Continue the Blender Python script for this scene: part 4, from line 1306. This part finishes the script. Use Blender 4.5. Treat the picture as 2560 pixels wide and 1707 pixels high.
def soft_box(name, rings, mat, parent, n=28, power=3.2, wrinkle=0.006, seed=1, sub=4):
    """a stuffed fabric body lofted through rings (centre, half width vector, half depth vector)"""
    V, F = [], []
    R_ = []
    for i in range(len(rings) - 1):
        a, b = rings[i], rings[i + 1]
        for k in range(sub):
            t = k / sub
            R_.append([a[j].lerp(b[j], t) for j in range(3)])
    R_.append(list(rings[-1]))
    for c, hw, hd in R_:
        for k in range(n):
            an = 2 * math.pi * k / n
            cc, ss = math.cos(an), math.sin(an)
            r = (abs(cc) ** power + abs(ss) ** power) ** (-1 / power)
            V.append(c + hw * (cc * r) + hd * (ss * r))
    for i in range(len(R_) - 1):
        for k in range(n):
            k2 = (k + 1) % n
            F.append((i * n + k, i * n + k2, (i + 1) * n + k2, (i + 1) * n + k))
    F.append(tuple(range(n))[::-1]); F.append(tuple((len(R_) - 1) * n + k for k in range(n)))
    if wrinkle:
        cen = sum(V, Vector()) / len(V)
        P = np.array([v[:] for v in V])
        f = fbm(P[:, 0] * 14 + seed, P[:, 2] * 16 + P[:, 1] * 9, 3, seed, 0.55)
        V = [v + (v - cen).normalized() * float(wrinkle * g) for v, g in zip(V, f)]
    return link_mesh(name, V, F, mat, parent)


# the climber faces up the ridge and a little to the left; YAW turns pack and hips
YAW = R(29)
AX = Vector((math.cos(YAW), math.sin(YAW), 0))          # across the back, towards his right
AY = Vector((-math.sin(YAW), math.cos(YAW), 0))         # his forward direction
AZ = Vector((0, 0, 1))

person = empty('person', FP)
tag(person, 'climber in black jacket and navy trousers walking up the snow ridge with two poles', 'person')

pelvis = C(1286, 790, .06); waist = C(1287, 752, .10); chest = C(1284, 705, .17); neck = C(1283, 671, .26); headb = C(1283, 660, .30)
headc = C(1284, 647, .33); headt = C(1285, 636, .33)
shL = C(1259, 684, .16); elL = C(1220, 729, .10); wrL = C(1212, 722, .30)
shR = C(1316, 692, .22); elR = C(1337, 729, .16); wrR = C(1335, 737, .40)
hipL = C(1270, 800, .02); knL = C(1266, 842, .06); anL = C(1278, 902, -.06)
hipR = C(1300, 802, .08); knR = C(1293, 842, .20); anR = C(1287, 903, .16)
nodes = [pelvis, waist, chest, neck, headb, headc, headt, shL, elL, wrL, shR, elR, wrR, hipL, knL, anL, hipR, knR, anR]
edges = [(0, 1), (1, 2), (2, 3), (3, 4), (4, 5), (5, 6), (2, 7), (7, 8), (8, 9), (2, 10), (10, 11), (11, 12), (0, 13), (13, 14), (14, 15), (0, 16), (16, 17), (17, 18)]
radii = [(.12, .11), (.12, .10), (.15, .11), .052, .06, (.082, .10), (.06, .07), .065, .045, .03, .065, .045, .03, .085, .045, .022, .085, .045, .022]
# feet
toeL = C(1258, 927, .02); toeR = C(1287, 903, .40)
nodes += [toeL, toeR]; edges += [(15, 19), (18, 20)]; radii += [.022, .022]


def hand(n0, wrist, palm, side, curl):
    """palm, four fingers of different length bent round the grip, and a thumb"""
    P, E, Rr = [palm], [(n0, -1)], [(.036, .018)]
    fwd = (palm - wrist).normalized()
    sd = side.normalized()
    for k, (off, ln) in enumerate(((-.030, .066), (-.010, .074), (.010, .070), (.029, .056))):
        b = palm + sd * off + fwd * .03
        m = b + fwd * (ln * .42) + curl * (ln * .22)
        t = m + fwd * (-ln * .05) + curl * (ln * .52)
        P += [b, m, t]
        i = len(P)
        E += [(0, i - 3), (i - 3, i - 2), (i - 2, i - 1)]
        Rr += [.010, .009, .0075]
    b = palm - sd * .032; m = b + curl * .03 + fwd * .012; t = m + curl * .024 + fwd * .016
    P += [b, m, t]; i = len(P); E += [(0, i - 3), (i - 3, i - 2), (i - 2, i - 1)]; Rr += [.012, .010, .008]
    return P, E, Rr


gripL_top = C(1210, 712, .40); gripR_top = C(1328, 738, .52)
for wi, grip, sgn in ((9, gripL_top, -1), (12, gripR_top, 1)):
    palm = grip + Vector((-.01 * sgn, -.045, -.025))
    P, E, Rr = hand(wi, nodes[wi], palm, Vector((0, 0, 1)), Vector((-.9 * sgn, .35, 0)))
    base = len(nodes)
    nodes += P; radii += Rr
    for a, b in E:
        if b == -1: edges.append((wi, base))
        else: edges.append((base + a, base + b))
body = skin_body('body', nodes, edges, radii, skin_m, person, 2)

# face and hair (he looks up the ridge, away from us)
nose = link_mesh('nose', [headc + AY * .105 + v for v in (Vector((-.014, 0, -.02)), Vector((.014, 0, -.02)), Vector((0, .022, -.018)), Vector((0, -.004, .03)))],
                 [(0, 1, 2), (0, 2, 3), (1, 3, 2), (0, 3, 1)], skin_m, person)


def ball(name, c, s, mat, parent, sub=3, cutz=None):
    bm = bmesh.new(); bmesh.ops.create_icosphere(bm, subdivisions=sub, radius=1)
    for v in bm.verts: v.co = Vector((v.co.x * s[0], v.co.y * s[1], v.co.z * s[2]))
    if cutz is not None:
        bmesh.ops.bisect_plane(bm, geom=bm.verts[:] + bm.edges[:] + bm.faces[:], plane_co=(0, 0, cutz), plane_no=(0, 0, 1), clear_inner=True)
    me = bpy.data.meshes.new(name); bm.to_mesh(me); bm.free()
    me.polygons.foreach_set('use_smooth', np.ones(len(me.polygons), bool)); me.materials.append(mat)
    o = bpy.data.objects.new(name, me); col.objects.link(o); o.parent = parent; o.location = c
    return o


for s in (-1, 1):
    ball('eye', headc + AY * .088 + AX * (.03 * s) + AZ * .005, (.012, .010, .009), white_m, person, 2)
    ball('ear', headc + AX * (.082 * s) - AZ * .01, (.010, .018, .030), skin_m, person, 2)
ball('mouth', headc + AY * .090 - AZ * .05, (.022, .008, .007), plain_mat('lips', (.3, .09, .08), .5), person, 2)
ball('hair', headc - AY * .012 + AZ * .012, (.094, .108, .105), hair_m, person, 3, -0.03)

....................

• What is required
Print all of the data exactly as it was given.

• Exercise solution
Continue the Blender Python script for this scene: part 4, from line 1306. This part finishes the script. Use Blender 4.5. Treat the picture as 2560 pixels wide and 1707 pixels high.
def soft_box(name, rings, mat, parent, n=28, power=3.2, wrinkle=0.006, seed=1, sub=4):
    """a stuffed fabric body lofted through rings (centre, half width vector, half depth vector)"""
    V, F = [], []
    R_ = []
    for i in range(len(rings) - 1):
        a, b = rings[i], rings[i + 1]
        for k in range(sub):
            t = k / sub
            R_.append([a[j].lerp(b[j], t) for j in range(3)])
    R_.append(list(rings[-1]))
    for c, hw, hd in R_:
        for k in range(n):
            an = 2 * math.pi * k / n
            cc, ss = math.cos(an), math.sin(an)
            r = (abs(cc) ** power + abs(ss) ** power) ** (-1 / power)
            V.append(c + hw * (cc * r) + hd * (ss * r))
    for i in range(len(R_) - 1):
        for k in range(n):
            k2 = (k + 1) % n
            F.append((i * n + k, i * n + k2, (i + 1) * n + k2, (i + 1) * n + k))
    F.append(tuple(range(n))[::-1]); F.append(tuple((len(R_) - 1) * n + k for k in range(n)))
    if wrinkle:
        cen = sum(V, Vector()) / len(V)
        P = np.array([v[:] for v in V])
        f = fbm(P[:, 0] * 14 + seed, P[:, 2] * 16 + P[:, 1] * 9, 3, seed, 0.55)
        V = [v + (v - cen).normalized() * float(wrinkle * g) for v, g in zip(V, f)]
    return link_mesh(name, V, F, mat, parent)


# the climber faces up the ridge and a little to the left; YAW turns pack and hips
YAW = R(29)
AX = Vector((math.cos(YAW), math.sin(YAW), 0))          # across the back, towards his right
AY = Vector((-math.sin(YAW), math.cos(YAW), 0))         # his forward direction
AZ = Vector((0, 0, 1))

person = empty('person', FP)
tag(person, 'climber in black jacket and navy trousers walking up the snow ridge with two poles', 'person')

pelvis = C(1286, 790, .06); waist = C(1287, 752, .10); chest = C(1284, 705, .17); neck = C(1283, 671, .26); headb = C(1283, 660, .30)
headc = C(1284, 647, .33); headt = C(1285, 636, .33)
shL = C(1259, 684, .16); elL = C(1220, 729, .10); wrL = C(1212, 722, .30)
shR = C(1316, 692, .22); elR = C(1337, 729, .16); wrR = C(1335, 737, .40)
hipL = C(1270, 800, .02); knL = C(1266, 842, .06); anL = C(1278, 902, -.06)
hipR = C(1300, 802, .08); knR = C(1293, 842, .20); anR = C(1287, 903, .16)
nodes = [pelvis, waist, chest, neck, headb, headc, headt, shL, elL, wrL, shR, elR, wrR, hipL, knL, anL, hipR, knR, anR]
edges = [(0, 1), (1, 2), (2, 3), (3, 4), (4, 5), (5, 6), (2, 7), (7, 8), (8, 9), (2, 10), (10, 11), (11, 12), (0, 13), (13, 14), (14, 15), (0, 16), (16, 17), (17, 18)]
radii = [(.12, .11), (.12, .10), (.15, .11), .052, .06, (.082, .10), (.06, .07), .065, .045, .03, .065, .045, .03, .085, .045, .022, .085, .045, .022]
# feet
toeL = C(1258, 927, .02); toeR = C(1287, 903, .40)
nodes += [toeL, toeR]; edges += [(15, 19), (18, 20)]; radii += [.022, .022]


def hand(n0, wrist, palm, side, curl):
    """palm, four fingers of different length bent round the grip, and a thumb"""
    P, E, Rr = [palm], [(n0, -1)], [(.036, .018)]
    fwd = (palm - wrist).normalized()
    sd = side.normalized()
    for k, (off, ln) in enumerate(((-.030, .066), (-.010, .074), (.010, .070), (.029, .056))):
        b = palm + sd * off + fwd * .03
        m = b + fwd * (ln * .42) + curl * (ln * .22)
        t = m + fwd * (-ln * .05) + curl * (ln * .52)
        P += [b, m, t]
        i = len(P)
        E += [(0, i - 3), (i - 3, i - 2), (i - 2, i - 1)]
        Rr += [.010, .009, .0075]
    b = palm - sd * .032; m = b + curl * .03 + fwd * .012; t = m + curl * .024 + fwd * .016
    P += [b, m, t]; i = len(P); E += [(0, i - 3), (i - 3, i - 2), (i - 2, i - 1)]; Rr += [.012, .010, .008]
    return P, E, Rr


gripL_top = C(1210, 712, .40); gripR_top = C(1328, 738, .52)
for wi, grip, sgn in ((9, gripL_top, -1), (12, gripR_top, 1)):
    palm = grip + Vector((-.01 * sgn, -.045, -.025))
    P, E, Rr = hand(wi, nodes[wi], palm, Vector((0, 0, 1)), Vector((-.9 * sgn, .35, 0)))
    base = len(nodes)
    nodes += P; radii += Rr
    for a, b in E:
        if b == -1: edges.append((wi, base))
        else: edges.append((base + a, base + b))
body = skin_body('body', nodes, edges, radii, skin_m, person, 2)

# face and hair (he looks up the ridge, away from us)
nose = link_mesh('nose', [headc + AY * .105 + v for v in (Vector((-.014, 0, -.02)), Vector((.014, 0, -.02)), Vector((0, .022, -.018)), Vector((0, -.004, .03)))],
                 [(0, 1, 2), (0, 2, 3), (1, 3, 2), (0, 3, 1)], skin_m, person)


def ball(name, c, s, mat, parent, sub=3, cutz=None):
    bm = bmesh.new(); bmesh.ops.create_icosphere(bm, subdivisions=sub, radius=1)
    for v in bm.verts: v.co = Vector((v.co.x * s[0], v.co.y * s[1], v.co.z * s[2]))
    if cutz is not None:
        bmesh.ops.bisect_plane(bm, geom=bm.verts[:] + bm.edges[:] + bm.faces[:], plane_co=(0, 0, cutz), plane_no=(0, 0, 1), clear_inner=True)
    me = bpy.data.meshes.new(name); bm.to_mesh(me); bm.free()
    me.polygons.foreach_set('use_smooth', np.ones(len(me.polygons), bool)); me.materials.append(mat)
    o = bpy.data.objects.new(name, me); col.objects.link(o); o.parent = parent; o.location = c
    return o


for s in (-1, 1):
    ball('eye', headc + AY * .088 + AX * (.03 * s) + AZ * .005, (.012, .010, .009), white_m, person, 2)
    ball('ear', headc + AX * (.082 * s) - AZ * .01, (.010, .018, .030), skin_m, person, 2)
ball('mouth', headc + AY * .090 - AZ * .05, (.022, .008, .007), plain_mat('lips', (.3, .09, .08), .5), person, 2)
ball('hair', headc - AY * .012 + AZ * .012, (.094, .108, .105), hair_m, person, 3, -0.03)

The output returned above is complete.